Some of the girls in the program have a plan. They are going to carry a pair of scissors with them from now on, which they will use to cut off the mullet or rattail of any offensive little boys.

I think that it is a fine idea.

Besides the presence of these ankle biters, Cadiz is much the same, and just as attractive as always. Locals continue to lisp their way through the Spanish language, and still call each other by the same strange and friendly terms as last year.

Walking the streets, caressed by the sea breeze that flows through the city, one hears the shouts of "oye, picha" and "que pasa chocho?" Truly, what could be sweeter than referring to your friends with vulgar terminology for male and female genitalia?

Nothing, as far as I am concerned.

My friends from last year are all still here, and work in a cafe right around the corner from the residence. Nearly every free moment that I have is spent sipping coffee with these guys and planning how exactly I will get the beautiful Moroccan waitress to fall in love with me.

My friends Raul, Vanessa and Natasha have returned to Cadiz this year, and we are joined by two newbies, Raquel and Christy.

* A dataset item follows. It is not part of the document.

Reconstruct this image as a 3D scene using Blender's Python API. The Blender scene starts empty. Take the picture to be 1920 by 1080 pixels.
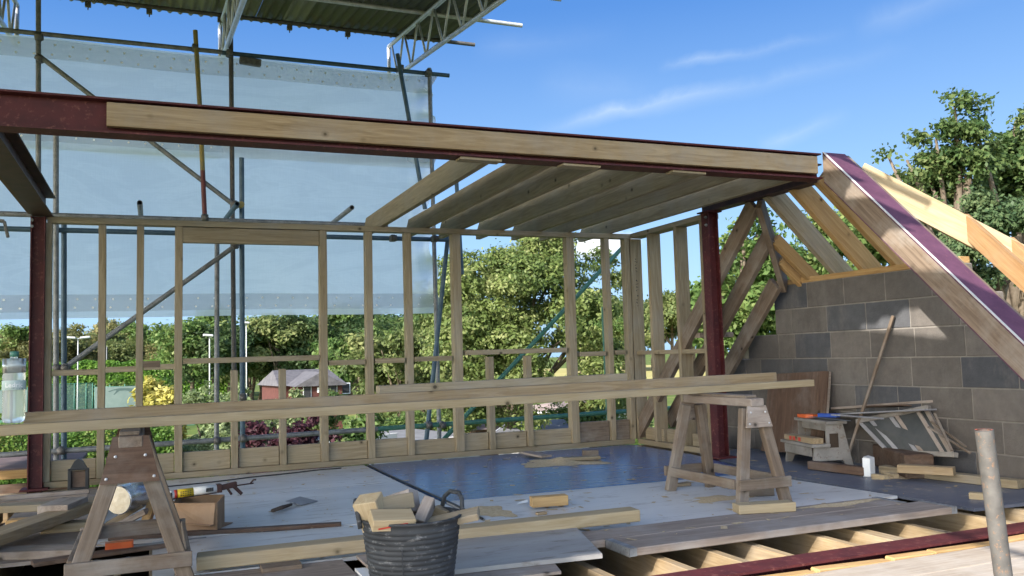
import bpy, bmesh, math, random
import numpy as np
from mathutils import Vector, Matrix
rng = random.Random(7)
S = bpy.context.scene
# ------------------------------------------------------------------ camera
YAW, PIT, ROL, FPX, CH = math.radians(22.5806), math.radians(4.4569), math.radians(-1.6935), 1624.19, 0.95
def _axes():
    cy, sy, cp, sp = math.cos(YAW), math.sin(YAW), math.cos(PIT), math.sin(PIT)
    f = Vector((sy*cp, cy*cp, sp)); r = Vector((cy, -sy, 0)); u = r.cross(f)
    return math.cos(ROL)*r + math.sin(ROL)*u, -math.sin(ROL)*r + math.cos(ROL)*u, f
CR, CU, CF = _axes(); CP = Vector((0, 0, CH))
cam = bpy.data.cameras.new('camera'); co = bpy.data.objects.new('camera', cam); S.collection.objects.link(co)
m3 = Matrix((CR, CU, -CF)).transposed(); co.matrix_world = Matrix.Translation(CP) @ m3.to_4x4()
cam.sensor_width = 36; cam.lens = FPX/1920*36; cam.clip_start = .02; cam.clip_end = 3000
S.camera = co
# ------------------------------------------------------------------ sky, sun, exposure
SUN = Vector((-.775, -.40, .49)).normalized()
el = math.asin(SUN.z); az = math.atan2(SUN.x, SUN.y)
W = bpy.data.worlds.new('World'); S.world = W; W.use_nodes = True
nt = W.node_tree; nt.nodes.clear()
def N(t, typ, **k):
    n = t.nodes.new(typ)
    for a, v in k.items():
        if a.startswith('_'): n.inputs[a[1:].replace('_', ' ')].default_value = v
        else: setattr(n, a, v)
    return n
out = N(nt, 'ShaderNodeOutputWorld'); bg = N(nt, 'ShaderNodeBackground'); bg.inputs[1].default_value = .15
sky = N(nt, 'ShaderNodeTexSky', sky_type='NISHITA', sun_disc=False, sun_elevation=el, sun_rotation=az, altitude=200, air_density=1.0, dust_density=1.2, ozone_density=1.5)
hs = N(nt, 'ShaderNodeHueSaturation'); hs.inputs['Saturation'].default_value = .8; hs.inputs['Hue'].default_value = .495; hs.inputs['Value'].default_value = 1.0
nt.links.new(sky.outputs[0], hs.inputs['Color'])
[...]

OK. That's it for now, duty calls. Back to work I must go. I hope that all are doing just fine.

04 July 2006

Work Work Work

What a change....

I am in Cadiz, here in Southern Spain (Andalucia), working with the Abbey Road Study Abroad Program as a Spanish teacher and chaperone to young kids.

Things are super busy, and they are working me like a pretty well paid, very lucky qnd extremely privileged slave. Still, it is strange to be working again, to be responsible again, to be not quite so free as I have been for quite some time now.

With the amount of work that I have, I do not even have time at the moment to write too much. I will, however, continue to post regularly and keep all informed of my travels and mini-adventures.

I hope that everyone is well, and thanks again for reading.